NPS Backs Off Exorbitant Entrance Fee Increases

After targeted advocacy from climbers and other recreation groups, we’re happy to report that the National Park Service (NPS) has backed off the exorbitant increase to park entrance fees proposed last fall.

Acadia National Park | Photo courtesy of Elodie Saracco

In October, the NPS proposed a 350% spike in entrance fees during the peak seasons at 17 national parks—including world-class climbing destinations like Mount Rainier, Grand Teton, Joshua Tree, Acadia, Shenandoah, Zion, Rocky Mountain, and Yosemite.
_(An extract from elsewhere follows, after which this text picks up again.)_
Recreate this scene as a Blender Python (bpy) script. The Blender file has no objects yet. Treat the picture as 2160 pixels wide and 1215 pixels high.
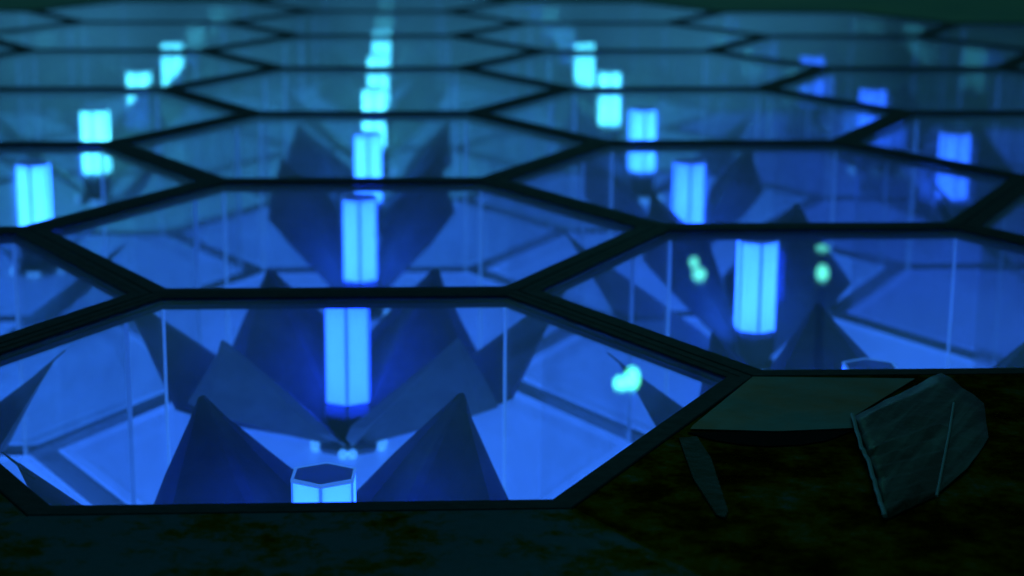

Access Fund asked climbers to speak up and tell the NPS that such an exorbitant increase in entrance fees would mean that many Americans could no longer afford to visit their national parks. We also encouraged Congress to legislate appropriate long-term funding for the National Park Service and other land management agencies instead of burdening visitors with high fees during peak seasons.

The NPS just announced today that fees will only increase by $5 per car (as well as slight increases to person and yearly passes) at 117 national parks. The NPS estimates that these fee increases will generate an extra $60 million in revenue, although no studies or grassroots public outreach were conducted, which is typical of past national park fee increases.

To further address the significant NPS maintenance backlog, Secretary Zinke is working with Congress on bipartisan legislation to use revenue derived from energy produced on federal lands and waters to establish a special fund within the Treasury specifically for National Park restoration.